El 23 de marzo del 2013, unos días después del anuncio oficial de la muerte de Hugo Chávez, el entonces diputado Diosdado Cabello, en un acto público, afirmó: “Ustedes deberían haber rezado mucho para que Chávez siguiera vivo, señores de la oposición. Porque Chávez era el muro de contención de muchas ideas locas que a veces se nos ocurren a nosotros”. Una década después, los herederos de Chávez nos están ofreciendo una de sus “locuras” más estridentes, un golpe de Estado que se empeñan en disfrazar de democracia. El resultado es tan absurdo como patético. Este 10 de enero, Nicolás Maduro estará más desnudo que nunca, tratando de sostener su increíble espectáculo ante los ojos del mundo.
Desde hace casi seis meses, la mayoría del planeta —incluyendo buena parte de sus aliados de la izquierda internacional— espera que Nicolás Maduro y su partido presenten las pruebas de su supuesto triunfo electoral. Nunca lo han hecho. Su respuesta fue una represión salvaje e indiscriminada en contra de la población civil. Pero la mentira también tiene límites. El descaro no es un recurso infinito. Probablemente, como en otras ocasiones, el fraude hubiera podido camuflajearse en medio de las diatribas clásicas de la polarización, pero en esta elección hubo dos factores determinantes que impidieron ese engaño.
La primera fue la propia decisión de los votantes. Ni en sus peores hipótesis, el oficialismo imaginó una derrota tan abrumadora. La segunda, el liderazgo de María Corina Machado, quien por un lado logró desactivar la tramposa ecuación de las ideologías para entrar en sintonía con la mayoría popular del país y, por otro lado, llevó adelante una maniobra perfecta para desenmascarar el fraude. Salvar y publicar las actas oficiales de la votación —cuyas copias también tienen el Gobierno y todos los otros partidos con testigos en las mesas— le han dado a los venezolanos una oportunidad de verdad. En un país bombardeado con desinformación y mentiras, de manera constante, desde el poder, la certeza de una verdad común, incuestionable y evidente, ofrece un nuevo sentido de unidad, una experiencia de poder única.

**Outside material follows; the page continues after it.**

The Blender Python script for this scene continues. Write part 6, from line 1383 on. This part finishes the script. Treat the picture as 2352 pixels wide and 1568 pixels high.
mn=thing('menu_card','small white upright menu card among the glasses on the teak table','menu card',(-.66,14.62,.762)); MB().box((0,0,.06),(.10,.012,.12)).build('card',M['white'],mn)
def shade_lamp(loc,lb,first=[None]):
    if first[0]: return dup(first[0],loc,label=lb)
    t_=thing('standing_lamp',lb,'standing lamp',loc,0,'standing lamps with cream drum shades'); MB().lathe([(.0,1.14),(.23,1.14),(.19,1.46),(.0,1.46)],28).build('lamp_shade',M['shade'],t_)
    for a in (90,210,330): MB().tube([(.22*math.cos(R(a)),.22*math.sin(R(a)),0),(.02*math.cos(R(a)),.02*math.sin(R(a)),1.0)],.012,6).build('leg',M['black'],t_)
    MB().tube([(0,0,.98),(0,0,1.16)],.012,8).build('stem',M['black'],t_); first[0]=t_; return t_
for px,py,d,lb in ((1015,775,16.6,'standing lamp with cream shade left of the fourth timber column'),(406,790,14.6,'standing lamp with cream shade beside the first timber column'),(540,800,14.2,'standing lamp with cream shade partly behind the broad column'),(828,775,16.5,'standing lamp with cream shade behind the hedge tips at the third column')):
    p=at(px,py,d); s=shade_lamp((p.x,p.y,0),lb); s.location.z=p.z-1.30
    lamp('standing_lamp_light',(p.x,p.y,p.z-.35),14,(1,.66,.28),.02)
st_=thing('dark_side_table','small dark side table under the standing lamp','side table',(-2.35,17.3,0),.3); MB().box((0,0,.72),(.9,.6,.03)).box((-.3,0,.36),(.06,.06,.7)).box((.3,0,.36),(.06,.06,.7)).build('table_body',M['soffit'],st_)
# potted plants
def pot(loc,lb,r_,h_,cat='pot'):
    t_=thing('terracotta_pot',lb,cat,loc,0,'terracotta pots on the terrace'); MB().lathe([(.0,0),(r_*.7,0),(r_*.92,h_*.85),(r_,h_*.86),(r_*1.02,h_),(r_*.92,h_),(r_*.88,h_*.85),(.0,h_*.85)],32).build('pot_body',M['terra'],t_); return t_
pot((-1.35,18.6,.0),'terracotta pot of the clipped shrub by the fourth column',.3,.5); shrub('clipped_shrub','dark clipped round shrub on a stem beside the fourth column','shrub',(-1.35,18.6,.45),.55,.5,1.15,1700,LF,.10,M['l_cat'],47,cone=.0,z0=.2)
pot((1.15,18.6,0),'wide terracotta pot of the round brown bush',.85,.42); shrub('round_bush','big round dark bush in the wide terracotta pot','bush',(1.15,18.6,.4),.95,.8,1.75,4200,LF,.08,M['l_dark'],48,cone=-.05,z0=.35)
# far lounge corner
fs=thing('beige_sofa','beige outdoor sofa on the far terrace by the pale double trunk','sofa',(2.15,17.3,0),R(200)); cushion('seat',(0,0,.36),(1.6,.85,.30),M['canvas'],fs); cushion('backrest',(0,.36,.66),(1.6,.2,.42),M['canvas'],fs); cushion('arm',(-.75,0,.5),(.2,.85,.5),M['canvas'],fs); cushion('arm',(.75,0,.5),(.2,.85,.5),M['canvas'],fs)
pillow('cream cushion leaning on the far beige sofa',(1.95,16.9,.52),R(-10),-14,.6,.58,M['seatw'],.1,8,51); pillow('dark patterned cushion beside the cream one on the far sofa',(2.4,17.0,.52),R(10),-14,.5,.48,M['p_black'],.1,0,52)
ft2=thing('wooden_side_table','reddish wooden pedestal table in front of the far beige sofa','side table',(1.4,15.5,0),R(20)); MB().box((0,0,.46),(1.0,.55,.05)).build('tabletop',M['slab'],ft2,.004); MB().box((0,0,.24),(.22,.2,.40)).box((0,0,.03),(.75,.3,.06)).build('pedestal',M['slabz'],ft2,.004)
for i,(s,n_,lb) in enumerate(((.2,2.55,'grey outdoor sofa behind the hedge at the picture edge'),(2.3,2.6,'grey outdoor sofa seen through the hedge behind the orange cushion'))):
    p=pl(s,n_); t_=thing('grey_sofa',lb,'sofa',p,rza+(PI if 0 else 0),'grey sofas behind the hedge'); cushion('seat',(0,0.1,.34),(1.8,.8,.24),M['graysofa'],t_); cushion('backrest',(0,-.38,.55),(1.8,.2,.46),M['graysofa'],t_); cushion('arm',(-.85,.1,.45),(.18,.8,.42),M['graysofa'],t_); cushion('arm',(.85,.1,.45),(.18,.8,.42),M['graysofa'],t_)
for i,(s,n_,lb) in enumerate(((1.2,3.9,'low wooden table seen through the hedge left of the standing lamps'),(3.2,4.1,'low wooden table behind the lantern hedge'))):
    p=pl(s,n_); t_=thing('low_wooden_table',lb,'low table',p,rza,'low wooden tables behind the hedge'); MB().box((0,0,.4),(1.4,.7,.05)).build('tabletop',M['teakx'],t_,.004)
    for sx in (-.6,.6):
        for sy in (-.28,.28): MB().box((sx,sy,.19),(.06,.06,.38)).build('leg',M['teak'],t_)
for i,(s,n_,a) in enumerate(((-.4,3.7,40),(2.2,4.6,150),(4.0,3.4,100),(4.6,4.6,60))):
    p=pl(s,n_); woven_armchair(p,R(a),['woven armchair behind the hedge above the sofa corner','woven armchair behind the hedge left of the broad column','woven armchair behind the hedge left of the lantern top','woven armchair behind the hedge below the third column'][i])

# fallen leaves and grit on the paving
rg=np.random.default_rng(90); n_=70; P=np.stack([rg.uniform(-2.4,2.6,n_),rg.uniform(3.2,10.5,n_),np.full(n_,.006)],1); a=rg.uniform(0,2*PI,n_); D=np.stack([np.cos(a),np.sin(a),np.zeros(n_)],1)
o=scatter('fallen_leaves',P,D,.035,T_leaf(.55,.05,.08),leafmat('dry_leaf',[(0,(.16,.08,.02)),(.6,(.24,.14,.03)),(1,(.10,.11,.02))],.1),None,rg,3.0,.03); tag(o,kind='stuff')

Todos sabemos qué pasó en las elecciones del 28-J. Si este 10 de enero, finalmente se realiza su juramentación ante la Asamblea Nacional, Nicolás Maduro se enfrentará a su mayor desafío actoral. Él sabe que no ganó las elecciones. Todos sus aliados también saben que no ganó. Y los representantes del cuerpo diplomático, los corresponsales extranjeros, los invitados especiales, los generales y los ministros, los funcionarios, los guardaespaldas, los empleados de la limpieza, los televidentes de cualquier parte del mundo… no sólo saben que no ganó, sino saben que además perdió por paliza, que casi el 70% de los votantes quiere que se calle, que se vaya. Si las cuerdas vocales de Nicolás Maduro fueran independientes y tuvieran pudor, probablemente se suicidarían.
Pero es muy probable que el oficialismo insista en su plan e imponga su sainete y su presidente. Es, sin duda, una “idea loca”. En situaciones similares, Hugo Chávez reaccionó de manera distinta. Su proyecto era el mismo pero tenía otra inteligencia política. Tanto en su intento de golpe en 1992, como en el golpe en su contra en el 2002, como también en el referendo para reformar la Constitución del 2007, aun con dificultades y resentimientos, Chávez reconoció la derrota y se entregó o cedió. Estas respuestas, a la postre, resultaron ser efectivas, le permitieron regresar y seguir adelante. Sus herederos han elegido desconocer un resultado evidente y organizar una farsa tan solemne como disparatada.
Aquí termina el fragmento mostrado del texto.